Regardless of whether it’s still valid at the moment, computer scientists are becoming increasingly concerned that Moore’s Law will soon lose its predictive ability. At a certain point, transistors will become so small that the effects of quantum mechanics will make increasing processing speeds harder than before.

Although Moore’s Law has made accurate predictions since it was first introduced, it appears inevitable that it won’t be valid forever.

When Moore first made his prediction, transistors were much larger than they are now. As they’ve shrunk, they are beginning to encounter new roadblocks: the effects of quantum mechanics.

Quantum mechanics is a branch of physics that describes the behavior of subatomic particles. Oddly enough, the effects of quantum mechanics don’t emerge above a certain size. But as transistors begin to cross that threshold, they’re finding themselves subject to all the strange rules that make quantum mechanics so counterintuitive for most people.
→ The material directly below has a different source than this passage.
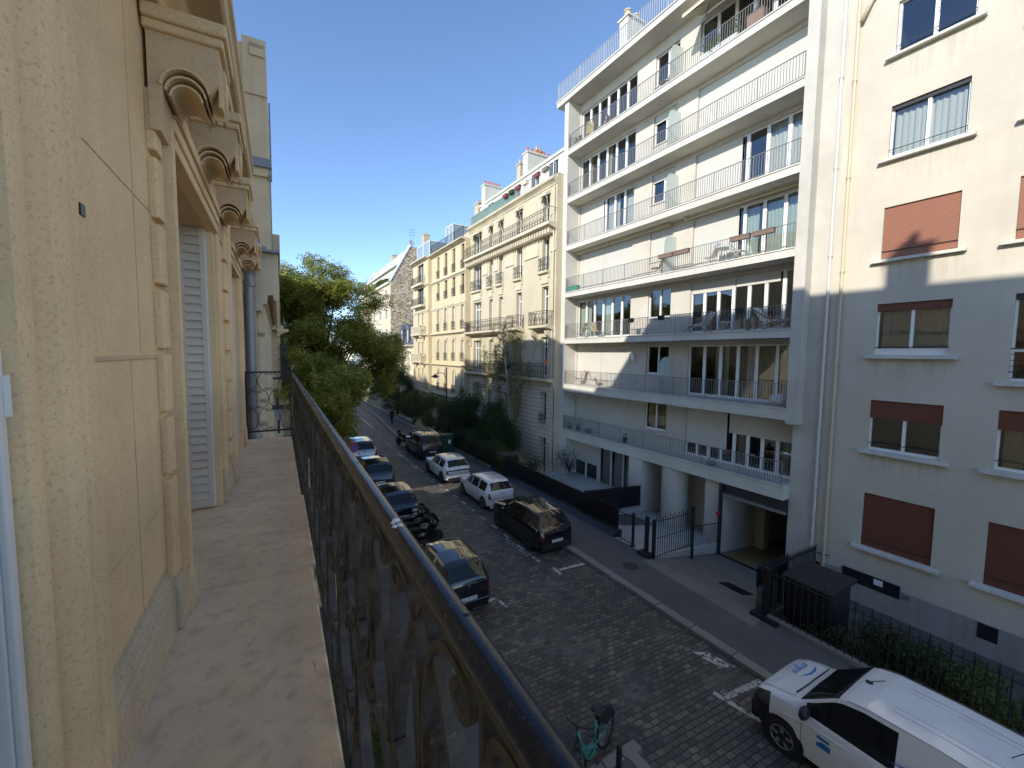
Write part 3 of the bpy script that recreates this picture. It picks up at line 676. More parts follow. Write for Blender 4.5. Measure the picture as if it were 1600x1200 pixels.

For example, quantum tunneling lets electrons jump from one place to another, or “tunnel through” something. For a computer chip, this can impair its functioning. Processors rely on logic gates, components that either allow or block the movements of electrons, to work. If electrons can simply tunnel through (bypass) logic gates at the quantum level, then the processor won’t be able to function properly.

These issues set a physical roadblock for the continuation of Moore’s Law. It seems that at a certain point, cramming more components onto integrated circuits simply won’t cut it. Instead, computer engineers may need to come up with an alternative to the standard silicon semiconductor chip, like quantum computers.